The objections to the scheme for afforestation are so many and so great that it would be quite impossible to state even a tithe of them in a single article. We must, however, notice one more before we conclude, and that is the taxation objection. How are we going to raise the money ? The Commissioners suggest the modern fashion,— by loan. We are to borrow £2,000,000 or so a year for the next eighty years. Are we to borrow, also, the interest that will have to be paid on those loans ? Apparently. If that is the case, then all we can say is that we are sorry for the unfortunate holders of Govern- ment securities, because the effect of such borrowing is bound to depress their property even more than it is depressed already. Already the Chancellor of the Exchequer is intent upon taking most of the Sinking Fund for current financial expenses. If in addition to this, and to the borrowings for Irish land purchase, we are to borrow another two millions a year, not only will both the old and the new Sinking Funds disappear, but we shall actually be increasing the volume of the National Debt every year instead of decreasing it. The result must be a continuous fall in the price of Consols. Just as a systematic reduction of Debt each year, even if that reduction is small, must tend to maintain the price, so the systematic increase of the capital of the National Debt, even though it is only to the tune of two or three millions a year, must tend to depress the security. In view of these facts, it would be, in our opinion, most unsound to finance afforestation by way of loans. But if the money is to be raised by new taxation, we should like to ask the advocates of afforestation how they propose to raise it.

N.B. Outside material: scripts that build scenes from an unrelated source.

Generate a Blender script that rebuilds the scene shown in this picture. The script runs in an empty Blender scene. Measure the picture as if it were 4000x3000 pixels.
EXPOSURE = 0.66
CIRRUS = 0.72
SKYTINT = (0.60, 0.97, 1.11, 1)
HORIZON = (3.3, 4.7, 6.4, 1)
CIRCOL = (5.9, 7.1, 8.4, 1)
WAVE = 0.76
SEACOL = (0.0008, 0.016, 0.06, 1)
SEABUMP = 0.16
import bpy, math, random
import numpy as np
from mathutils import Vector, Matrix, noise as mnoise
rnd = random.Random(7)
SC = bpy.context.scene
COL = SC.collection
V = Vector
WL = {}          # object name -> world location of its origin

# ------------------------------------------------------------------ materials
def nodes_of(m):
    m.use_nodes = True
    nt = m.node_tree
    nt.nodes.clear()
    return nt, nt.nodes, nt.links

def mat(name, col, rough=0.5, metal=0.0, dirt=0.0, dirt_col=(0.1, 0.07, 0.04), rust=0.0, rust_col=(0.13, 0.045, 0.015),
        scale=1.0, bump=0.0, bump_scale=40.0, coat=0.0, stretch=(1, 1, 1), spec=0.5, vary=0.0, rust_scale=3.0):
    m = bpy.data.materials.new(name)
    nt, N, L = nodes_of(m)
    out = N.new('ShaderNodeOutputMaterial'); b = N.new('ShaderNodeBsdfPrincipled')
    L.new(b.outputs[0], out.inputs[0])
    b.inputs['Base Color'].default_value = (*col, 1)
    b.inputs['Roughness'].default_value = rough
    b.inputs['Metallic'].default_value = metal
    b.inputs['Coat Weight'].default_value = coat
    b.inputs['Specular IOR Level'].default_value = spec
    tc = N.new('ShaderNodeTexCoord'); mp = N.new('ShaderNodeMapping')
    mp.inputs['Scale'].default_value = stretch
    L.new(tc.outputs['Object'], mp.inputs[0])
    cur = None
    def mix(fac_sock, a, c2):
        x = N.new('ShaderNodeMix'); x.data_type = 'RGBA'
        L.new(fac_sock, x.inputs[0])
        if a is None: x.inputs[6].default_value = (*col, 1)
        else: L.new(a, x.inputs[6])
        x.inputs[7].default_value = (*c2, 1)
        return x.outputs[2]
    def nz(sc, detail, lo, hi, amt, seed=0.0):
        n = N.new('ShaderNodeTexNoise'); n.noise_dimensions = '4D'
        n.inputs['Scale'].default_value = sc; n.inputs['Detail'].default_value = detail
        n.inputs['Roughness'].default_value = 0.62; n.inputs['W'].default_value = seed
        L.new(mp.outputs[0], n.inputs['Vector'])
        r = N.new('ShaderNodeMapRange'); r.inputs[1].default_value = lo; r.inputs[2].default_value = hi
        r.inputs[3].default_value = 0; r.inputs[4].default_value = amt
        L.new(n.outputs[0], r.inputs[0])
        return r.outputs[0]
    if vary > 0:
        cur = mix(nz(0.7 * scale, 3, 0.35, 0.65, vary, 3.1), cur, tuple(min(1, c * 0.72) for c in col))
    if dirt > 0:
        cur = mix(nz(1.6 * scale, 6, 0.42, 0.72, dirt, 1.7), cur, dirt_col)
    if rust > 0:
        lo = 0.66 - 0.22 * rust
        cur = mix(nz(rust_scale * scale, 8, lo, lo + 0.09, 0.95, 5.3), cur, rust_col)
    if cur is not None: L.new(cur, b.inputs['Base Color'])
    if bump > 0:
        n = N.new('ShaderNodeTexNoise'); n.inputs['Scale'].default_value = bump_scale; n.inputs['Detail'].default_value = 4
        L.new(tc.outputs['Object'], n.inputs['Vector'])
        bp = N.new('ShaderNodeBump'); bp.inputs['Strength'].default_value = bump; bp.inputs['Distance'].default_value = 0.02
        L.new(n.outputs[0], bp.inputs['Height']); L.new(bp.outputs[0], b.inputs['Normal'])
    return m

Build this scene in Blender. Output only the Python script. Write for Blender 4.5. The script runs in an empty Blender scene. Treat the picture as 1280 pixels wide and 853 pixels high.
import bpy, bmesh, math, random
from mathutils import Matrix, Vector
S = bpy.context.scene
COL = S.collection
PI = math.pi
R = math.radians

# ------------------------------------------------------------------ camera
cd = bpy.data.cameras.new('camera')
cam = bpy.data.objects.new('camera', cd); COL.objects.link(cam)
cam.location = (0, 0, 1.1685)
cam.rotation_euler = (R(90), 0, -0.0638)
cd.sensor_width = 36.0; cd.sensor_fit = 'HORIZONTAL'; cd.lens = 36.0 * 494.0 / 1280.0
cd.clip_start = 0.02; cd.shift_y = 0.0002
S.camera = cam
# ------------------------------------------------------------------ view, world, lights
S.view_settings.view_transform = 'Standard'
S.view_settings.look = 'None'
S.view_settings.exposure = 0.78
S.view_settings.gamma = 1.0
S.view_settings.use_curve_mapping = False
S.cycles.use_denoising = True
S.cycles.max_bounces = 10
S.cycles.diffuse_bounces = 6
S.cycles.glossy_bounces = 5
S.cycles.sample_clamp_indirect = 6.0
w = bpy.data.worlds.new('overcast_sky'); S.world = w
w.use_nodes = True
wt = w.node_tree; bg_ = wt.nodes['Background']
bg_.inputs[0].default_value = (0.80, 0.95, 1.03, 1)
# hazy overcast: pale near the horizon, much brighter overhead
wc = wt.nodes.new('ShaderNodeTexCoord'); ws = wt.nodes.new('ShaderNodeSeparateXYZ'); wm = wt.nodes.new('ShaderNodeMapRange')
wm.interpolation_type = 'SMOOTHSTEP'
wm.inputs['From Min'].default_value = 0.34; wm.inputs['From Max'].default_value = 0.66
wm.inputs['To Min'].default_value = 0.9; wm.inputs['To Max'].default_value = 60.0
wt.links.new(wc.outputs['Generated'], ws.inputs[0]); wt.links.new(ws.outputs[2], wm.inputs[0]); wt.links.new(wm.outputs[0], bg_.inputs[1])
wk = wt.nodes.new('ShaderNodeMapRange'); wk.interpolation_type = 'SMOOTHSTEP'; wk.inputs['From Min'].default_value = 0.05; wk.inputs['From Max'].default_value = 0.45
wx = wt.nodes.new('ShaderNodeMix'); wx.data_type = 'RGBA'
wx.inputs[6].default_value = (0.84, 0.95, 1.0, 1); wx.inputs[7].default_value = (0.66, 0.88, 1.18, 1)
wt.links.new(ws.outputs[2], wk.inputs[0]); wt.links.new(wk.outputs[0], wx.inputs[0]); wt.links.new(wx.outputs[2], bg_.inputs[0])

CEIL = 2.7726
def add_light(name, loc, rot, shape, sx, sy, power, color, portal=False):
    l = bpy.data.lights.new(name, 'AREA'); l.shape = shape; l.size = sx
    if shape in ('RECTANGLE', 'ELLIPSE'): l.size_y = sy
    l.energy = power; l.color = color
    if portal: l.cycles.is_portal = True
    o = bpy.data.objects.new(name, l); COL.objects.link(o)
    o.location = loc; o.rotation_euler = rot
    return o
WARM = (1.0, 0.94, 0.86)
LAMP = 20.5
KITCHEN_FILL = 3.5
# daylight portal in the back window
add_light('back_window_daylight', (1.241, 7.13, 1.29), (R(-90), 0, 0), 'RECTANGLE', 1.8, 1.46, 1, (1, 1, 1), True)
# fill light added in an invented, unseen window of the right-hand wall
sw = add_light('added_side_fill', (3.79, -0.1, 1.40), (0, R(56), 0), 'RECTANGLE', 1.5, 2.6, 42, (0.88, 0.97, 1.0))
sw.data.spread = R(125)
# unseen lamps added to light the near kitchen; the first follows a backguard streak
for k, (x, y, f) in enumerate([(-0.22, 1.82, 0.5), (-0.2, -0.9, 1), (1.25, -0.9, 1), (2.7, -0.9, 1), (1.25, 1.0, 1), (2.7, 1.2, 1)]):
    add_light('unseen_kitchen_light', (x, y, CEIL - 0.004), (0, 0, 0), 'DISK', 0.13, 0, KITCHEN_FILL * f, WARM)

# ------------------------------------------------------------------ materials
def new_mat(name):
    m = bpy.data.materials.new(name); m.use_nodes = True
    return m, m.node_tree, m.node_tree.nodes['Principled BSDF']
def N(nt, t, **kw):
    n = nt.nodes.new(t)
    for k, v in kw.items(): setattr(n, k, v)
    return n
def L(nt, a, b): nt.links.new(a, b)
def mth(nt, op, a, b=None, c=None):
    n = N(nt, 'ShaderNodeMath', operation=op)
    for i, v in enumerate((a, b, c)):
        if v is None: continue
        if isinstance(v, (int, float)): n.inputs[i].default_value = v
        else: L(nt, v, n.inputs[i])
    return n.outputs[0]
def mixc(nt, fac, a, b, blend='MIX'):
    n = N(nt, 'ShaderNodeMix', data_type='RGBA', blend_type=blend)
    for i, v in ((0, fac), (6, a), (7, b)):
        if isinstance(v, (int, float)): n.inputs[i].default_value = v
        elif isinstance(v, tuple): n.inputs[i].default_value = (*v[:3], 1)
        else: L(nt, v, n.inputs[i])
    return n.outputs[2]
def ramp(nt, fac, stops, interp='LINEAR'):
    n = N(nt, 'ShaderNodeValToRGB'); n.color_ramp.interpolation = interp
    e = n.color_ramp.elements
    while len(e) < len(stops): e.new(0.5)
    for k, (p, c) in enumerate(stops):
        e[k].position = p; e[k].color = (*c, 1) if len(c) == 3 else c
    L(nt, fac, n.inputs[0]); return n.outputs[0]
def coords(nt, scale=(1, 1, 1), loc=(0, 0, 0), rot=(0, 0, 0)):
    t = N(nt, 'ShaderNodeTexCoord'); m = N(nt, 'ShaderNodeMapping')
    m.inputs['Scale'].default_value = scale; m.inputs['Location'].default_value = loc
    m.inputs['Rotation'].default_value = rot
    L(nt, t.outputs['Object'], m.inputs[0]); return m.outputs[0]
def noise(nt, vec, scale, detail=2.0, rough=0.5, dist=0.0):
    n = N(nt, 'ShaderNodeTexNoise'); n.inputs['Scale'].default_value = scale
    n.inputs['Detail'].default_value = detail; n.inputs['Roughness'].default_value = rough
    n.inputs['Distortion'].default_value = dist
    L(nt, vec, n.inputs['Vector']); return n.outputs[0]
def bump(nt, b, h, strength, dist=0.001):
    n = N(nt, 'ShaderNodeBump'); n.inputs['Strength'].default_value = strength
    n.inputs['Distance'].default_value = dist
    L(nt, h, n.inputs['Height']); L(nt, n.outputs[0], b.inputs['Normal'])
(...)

Before we leave the subject of afforestation it is necessary to say a word in regard to the unemployment side of the matter. Though the Commission do not profess to recommend afforestation expressly as relief work, it is obvious that they have been not a little tempted to make the recommendations they do make by the thought that they will be able thereby to help to solve the problem of unemployment. We doubt it. Unemployed labour is always shown to be exceedingly dear labour, and, with the tremendous commitments involved in an afforestation scheme, the first thing that the Forestry Board would do would be to point out that it would be far cheaper for the State, to use skilled labour and to give the unemployed a dole than to waste time, money, and energy in using an inefficient, and therefore costly, type of labour.